Will Nifty Reach 29,000 by 2026 as Earnings Propel Market Growth?
Synopsis
Key Takeaways
- Nifty projected to reach 29,000 by 2026.
- 11.4% upside potential identified.
- Large-cap stocks likely to outperform.
- Selective opportunities in small and mid-caps.
- Risks skewed towards downside for smaller stocks.
- Focus on sectors like financials and real estate.
New Delhi, Dec 4 (NationPress) - India is poised for a resilient market driven by earnings, with projections indicating that Nifty may touch 29,000, reflecting an upside potential of 11.4%, according to a report released on Thursday.
The analysis provided by Bank of America suggests that large-cap stocks are anticipated to outperform their small and mid-cap counterparts. However, select areas within the small and mid-cap sectors are beginning to reveal promising opportunities, especially in financials, information technology, chemicals, jewellery, consumer durables, and hotels.

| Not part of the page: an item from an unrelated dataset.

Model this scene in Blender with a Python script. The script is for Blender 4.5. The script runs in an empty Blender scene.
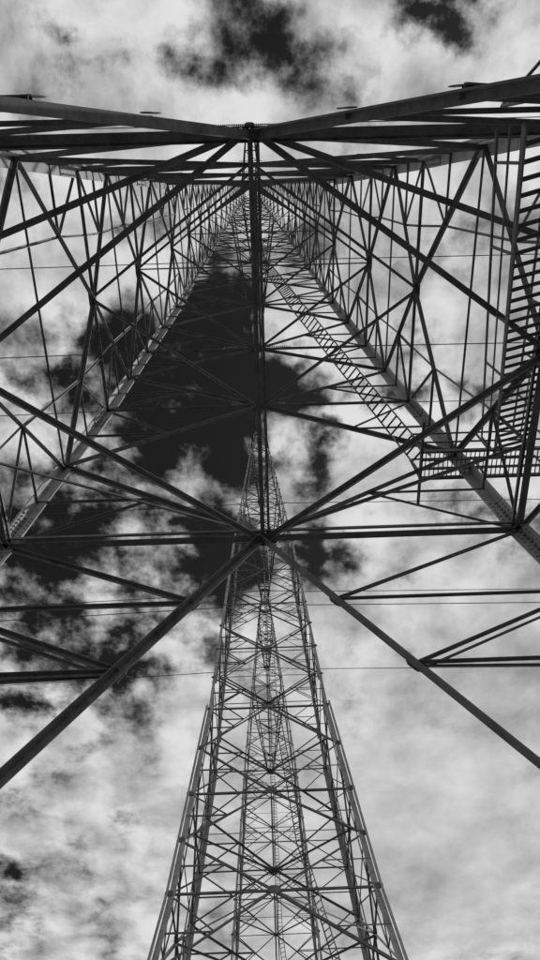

The report indicates that risks are leaning towards an upside due to a comprehensive calendar of events, expected policy stability, and a potential reversal of foreign institutional outflows.
Nevertheless, it cautions that any downturn could adversely impact small and mid-caps more severely, given their elevated valuations and heightened sensitivity to risk sentiment.
Bank of America forecasts limited room for valuation growth, as the Nifty currently trades at around 21 times one-year forward earnings, which is approximately one standard deviation above long-term averages.
Historically, such high multiples have been maintained only during periods of significant earnings upgrades.
The brokerage anticipates that earnings growth will gain momentum leading into fiscal 2027, supported by enhanced loan growth in financials, increased discretionary spending due to expected goods and services tax reductions, telecom tariff adjustments, strong performance in non-ferrous metals, and a favorable basis for information technology and staples.
Furthermore, the report advocates for an overweight position in sectors sensitive to interest rates, including financials, real estate, passenger and commercial vehicles, and regulated power utilities. It expects affluent consumption to outpace mass consumption due to stronger balance sheets and more resilient spending power.
However, the report highlights that growth in capital expenditure is projected to decelerate significantly for both central and state governments due to constrained fiscal capacity.
This has led the firm to adopt an underweight stance on Industrials and Cement, while favoring select capital expenditure-linked firms that exhibit clear growth potential.